Bien entendu, la mise en place d'une puissante machinerie policière, militaire, aux fins de répression participait de l'« ardente obligation du plan » : réorganisation du Ministère de l'intérieur, quasi suppression de toutes garanties d'indépendance pour les juges du parquet, réforme de la procédure d'instruction (institution du secret), allongement du délai de garde à vue; renforcement de l'appareil policier, C.R.S., gardes mobiles, polices urbaines, polices parallèles; défense en surface du territoire, transformation progressive de l'armée en armée de métier, et jusqu'à l'organisation de la police de la route; commencement de limitation du droit de grève (juillet 1963).

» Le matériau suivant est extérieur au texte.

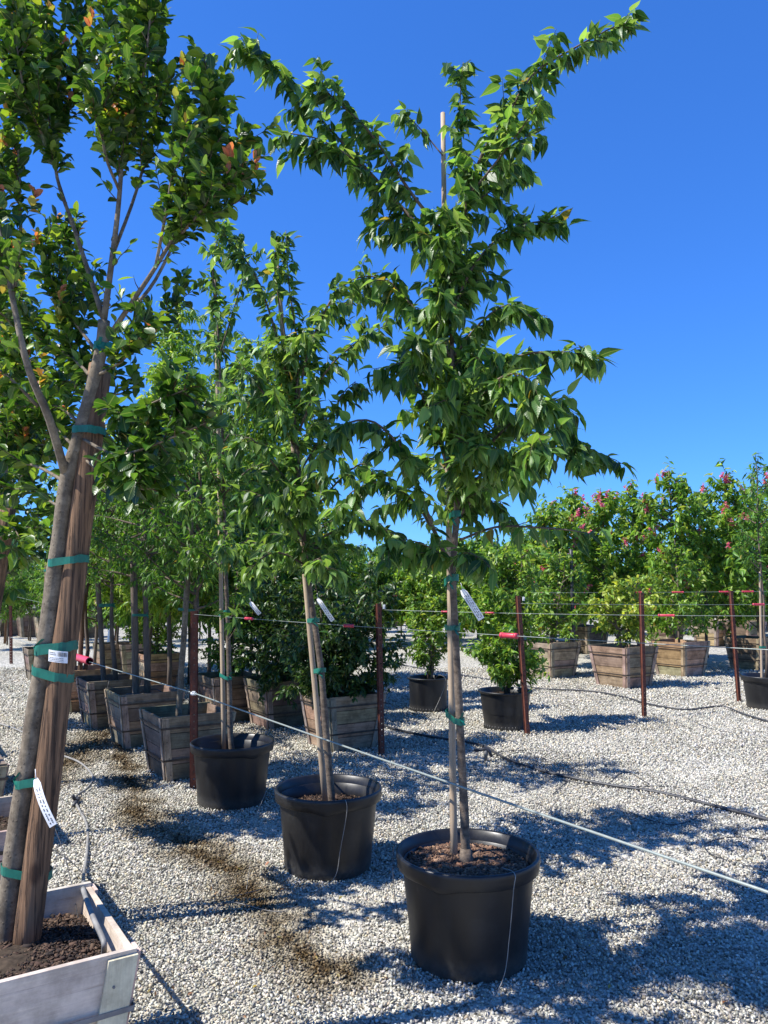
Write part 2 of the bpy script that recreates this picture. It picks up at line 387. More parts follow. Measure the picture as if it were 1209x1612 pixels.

Aux temps, pas si lointains pour qu'ils soient déjà oubliés, où le bonapartisme mettait en place les structures de l'État bourgeois corporatiste et policier, pablistes en tous genres, réformistes, P.S.U., staliniens, ne voyaient aucun inconvénient à la participation des appareils syndicaux aux commissions du Plan, aux CODER, aux commissions Toutée Grégoire, aux multiples organismes d'intégration des syndicats à l'État bourgeois. Comment et pourquoi s'y seraient ils opposés, puisqu'aussi bien « objectivement », selon eux, la classe ouvrière en tirait de substantiels avantages : la bourgeoisie « accepte de leur céder un certain nombre d'avantages qu'elle prévoit ». Et cela gracieusement notons le, par amour de l'humanité puisque « pendant deux décennies, le centre de gravité de la révolution mondiale s'était déplacé vers les pays coloniaux, la victoire de la révolution chinoise coïncidant avec la défaite de la vague révolutionnaire d'après guerre en Europe occidentale ».